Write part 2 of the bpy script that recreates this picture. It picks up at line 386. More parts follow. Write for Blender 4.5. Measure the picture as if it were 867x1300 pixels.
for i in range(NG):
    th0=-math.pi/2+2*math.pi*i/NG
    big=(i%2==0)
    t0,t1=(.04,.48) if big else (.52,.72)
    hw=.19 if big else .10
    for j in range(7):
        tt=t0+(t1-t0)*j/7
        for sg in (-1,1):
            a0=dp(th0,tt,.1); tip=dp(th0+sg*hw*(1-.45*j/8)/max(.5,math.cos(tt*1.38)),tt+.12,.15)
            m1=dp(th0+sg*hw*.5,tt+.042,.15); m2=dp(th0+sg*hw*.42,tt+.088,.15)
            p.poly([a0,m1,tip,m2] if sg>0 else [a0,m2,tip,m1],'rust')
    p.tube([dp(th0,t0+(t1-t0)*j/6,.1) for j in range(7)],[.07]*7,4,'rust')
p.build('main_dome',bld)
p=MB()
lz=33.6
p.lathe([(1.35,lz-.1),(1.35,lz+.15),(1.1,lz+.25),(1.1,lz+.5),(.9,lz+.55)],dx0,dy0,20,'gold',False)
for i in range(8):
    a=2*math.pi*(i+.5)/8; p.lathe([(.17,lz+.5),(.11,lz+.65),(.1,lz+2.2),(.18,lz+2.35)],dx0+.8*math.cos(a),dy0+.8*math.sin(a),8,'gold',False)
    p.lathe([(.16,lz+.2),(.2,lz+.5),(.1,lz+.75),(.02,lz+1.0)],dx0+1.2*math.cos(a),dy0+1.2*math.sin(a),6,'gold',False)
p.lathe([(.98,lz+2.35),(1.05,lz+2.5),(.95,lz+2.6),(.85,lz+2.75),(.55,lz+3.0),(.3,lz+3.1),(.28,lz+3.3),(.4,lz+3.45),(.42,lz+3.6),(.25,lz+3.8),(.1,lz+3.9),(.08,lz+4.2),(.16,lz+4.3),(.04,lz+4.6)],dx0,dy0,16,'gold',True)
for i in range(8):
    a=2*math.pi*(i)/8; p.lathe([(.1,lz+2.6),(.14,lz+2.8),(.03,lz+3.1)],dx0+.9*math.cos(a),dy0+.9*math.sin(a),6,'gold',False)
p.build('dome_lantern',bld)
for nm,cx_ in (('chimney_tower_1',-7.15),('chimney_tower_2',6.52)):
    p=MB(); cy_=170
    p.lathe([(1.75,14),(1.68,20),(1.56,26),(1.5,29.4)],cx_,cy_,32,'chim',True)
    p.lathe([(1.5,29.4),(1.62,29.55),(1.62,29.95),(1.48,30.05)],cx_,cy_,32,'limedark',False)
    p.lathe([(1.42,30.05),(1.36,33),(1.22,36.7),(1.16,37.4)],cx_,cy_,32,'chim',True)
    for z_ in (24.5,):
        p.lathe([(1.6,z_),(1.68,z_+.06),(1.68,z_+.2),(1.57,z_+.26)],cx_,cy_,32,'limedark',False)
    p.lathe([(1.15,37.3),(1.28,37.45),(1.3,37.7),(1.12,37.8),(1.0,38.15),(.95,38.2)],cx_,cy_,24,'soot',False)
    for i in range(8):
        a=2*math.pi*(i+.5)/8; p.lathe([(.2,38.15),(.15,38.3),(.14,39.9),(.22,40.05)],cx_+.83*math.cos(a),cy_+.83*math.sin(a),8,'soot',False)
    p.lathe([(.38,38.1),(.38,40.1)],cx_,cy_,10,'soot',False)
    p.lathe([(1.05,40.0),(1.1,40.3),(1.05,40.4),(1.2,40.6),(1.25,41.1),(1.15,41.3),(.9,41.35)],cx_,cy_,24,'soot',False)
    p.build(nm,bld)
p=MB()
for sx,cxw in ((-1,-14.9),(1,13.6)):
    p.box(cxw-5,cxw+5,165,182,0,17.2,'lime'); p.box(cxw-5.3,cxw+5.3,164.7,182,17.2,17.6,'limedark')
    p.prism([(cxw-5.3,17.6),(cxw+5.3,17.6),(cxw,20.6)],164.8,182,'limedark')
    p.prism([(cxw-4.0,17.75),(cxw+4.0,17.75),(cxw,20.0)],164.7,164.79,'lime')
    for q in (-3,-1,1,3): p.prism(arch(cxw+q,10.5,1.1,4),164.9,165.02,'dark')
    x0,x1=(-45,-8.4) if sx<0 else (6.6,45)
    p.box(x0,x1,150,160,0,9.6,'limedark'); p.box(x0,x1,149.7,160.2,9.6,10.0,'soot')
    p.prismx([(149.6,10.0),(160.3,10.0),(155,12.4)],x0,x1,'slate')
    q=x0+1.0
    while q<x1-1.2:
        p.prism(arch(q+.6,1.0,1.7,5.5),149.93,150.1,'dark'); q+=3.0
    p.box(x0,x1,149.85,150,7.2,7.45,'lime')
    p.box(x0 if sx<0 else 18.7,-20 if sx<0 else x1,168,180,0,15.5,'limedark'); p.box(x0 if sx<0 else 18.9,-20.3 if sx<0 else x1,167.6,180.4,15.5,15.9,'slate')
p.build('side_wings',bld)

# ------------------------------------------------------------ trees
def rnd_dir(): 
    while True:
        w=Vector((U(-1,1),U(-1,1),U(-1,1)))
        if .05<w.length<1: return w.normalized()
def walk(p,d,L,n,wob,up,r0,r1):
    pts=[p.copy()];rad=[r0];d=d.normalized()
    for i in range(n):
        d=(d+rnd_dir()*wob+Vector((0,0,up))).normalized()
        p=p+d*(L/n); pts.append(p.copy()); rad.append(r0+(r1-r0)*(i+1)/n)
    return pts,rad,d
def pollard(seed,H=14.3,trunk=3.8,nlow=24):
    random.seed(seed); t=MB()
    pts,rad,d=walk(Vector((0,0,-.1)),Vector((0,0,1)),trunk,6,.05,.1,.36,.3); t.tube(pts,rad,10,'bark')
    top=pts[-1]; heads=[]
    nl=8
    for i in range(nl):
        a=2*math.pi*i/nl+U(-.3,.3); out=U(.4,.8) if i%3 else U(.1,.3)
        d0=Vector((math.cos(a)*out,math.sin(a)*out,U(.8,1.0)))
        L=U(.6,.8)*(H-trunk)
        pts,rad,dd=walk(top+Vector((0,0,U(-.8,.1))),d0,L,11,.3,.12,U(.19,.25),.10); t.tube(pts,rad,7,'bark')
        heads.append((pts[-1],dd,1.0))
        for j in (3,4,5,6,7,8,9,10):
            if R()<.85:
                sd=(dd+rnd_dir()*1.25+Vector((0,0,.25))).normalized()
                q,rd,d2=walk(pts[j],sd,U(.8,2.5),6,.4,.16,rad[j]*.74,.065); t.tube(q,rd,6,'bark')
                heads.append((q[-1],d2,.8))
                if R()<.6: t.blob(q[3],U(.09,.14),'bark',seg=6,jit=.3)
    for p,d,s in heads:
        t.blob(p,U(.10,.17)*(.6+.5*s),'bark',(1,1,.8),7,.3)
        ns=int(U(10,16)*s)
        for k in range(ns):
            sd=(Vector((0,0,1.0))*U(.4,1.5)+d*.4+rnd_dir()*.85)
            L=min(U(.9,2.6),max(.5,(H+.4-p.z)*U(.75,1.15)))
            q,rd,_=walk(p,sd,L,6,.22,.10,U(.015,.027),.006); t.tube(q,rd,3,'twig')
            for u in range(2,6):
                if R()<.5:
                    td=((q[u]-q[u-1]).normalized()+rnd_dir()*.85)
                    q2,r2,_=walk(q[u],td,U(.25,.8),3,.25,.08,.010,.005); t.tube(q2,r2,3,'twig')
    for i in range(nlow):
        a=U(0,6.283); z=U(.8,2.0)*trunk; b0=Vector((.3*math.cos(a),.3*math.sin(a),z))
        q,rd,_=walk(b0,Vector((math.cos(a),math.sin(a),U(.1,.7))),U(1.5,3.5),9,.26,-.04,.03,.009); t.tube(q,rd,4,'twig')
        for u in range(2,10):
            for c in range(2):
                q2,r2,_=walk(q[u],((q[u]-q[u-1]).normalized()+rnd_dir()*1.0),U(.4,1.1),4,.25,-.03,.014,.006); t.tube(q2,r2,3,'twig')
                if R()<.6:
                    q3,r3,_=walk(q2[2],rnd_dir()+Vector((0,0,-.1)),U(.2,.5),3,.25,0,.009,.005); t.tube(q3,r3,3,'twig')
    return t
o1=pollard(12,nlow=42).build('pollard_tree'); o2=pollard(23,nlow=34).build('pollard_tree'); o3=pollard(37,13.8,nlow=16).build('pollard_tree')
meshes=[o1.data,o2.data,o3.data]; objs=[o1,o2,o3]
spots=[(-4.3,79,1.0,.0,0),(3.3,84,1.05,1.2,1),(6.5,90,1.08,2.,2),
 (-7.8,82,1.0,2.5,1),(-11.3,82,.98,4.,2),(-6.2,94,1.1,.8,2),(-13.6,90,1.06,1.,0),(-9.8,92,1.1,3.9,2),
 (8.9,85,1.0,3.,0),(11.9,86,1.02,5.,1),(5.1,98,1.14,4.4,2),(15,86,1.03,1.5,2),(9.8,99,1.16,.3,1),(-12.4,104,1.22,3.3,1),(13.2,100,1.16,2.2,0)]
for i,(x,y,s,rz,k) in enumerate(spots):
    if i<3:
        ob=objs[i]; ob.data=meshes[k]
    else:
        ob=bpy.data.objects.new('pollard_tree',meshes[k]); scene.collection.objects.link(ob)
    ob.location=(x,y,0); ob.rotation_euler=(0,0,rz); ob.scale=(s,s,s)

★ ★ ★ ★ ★

WHAT IS REQUIRED: In the listing above, find the line containing "p.box(x0,x1,149.85,150,7.2,7.45,'lime')" and the line containing "p.build('side_wings',bld)". Output them and every line between, exactly, and nothing else.

THE OUTPUT:
    p.box(x0,x1,149.85,150,7.2,7.45,'lime')
    p.box(x0 if sx<0 else 18.7,-20 if sx<0 else x1,168,180,0,15.5,'limedark'); p.box(x0 if sx<0 else 18.9,-20.3 if sx<0 else x1,167.6,180.4,15.5,15.9,'slate')
p.build('side_wings',bld)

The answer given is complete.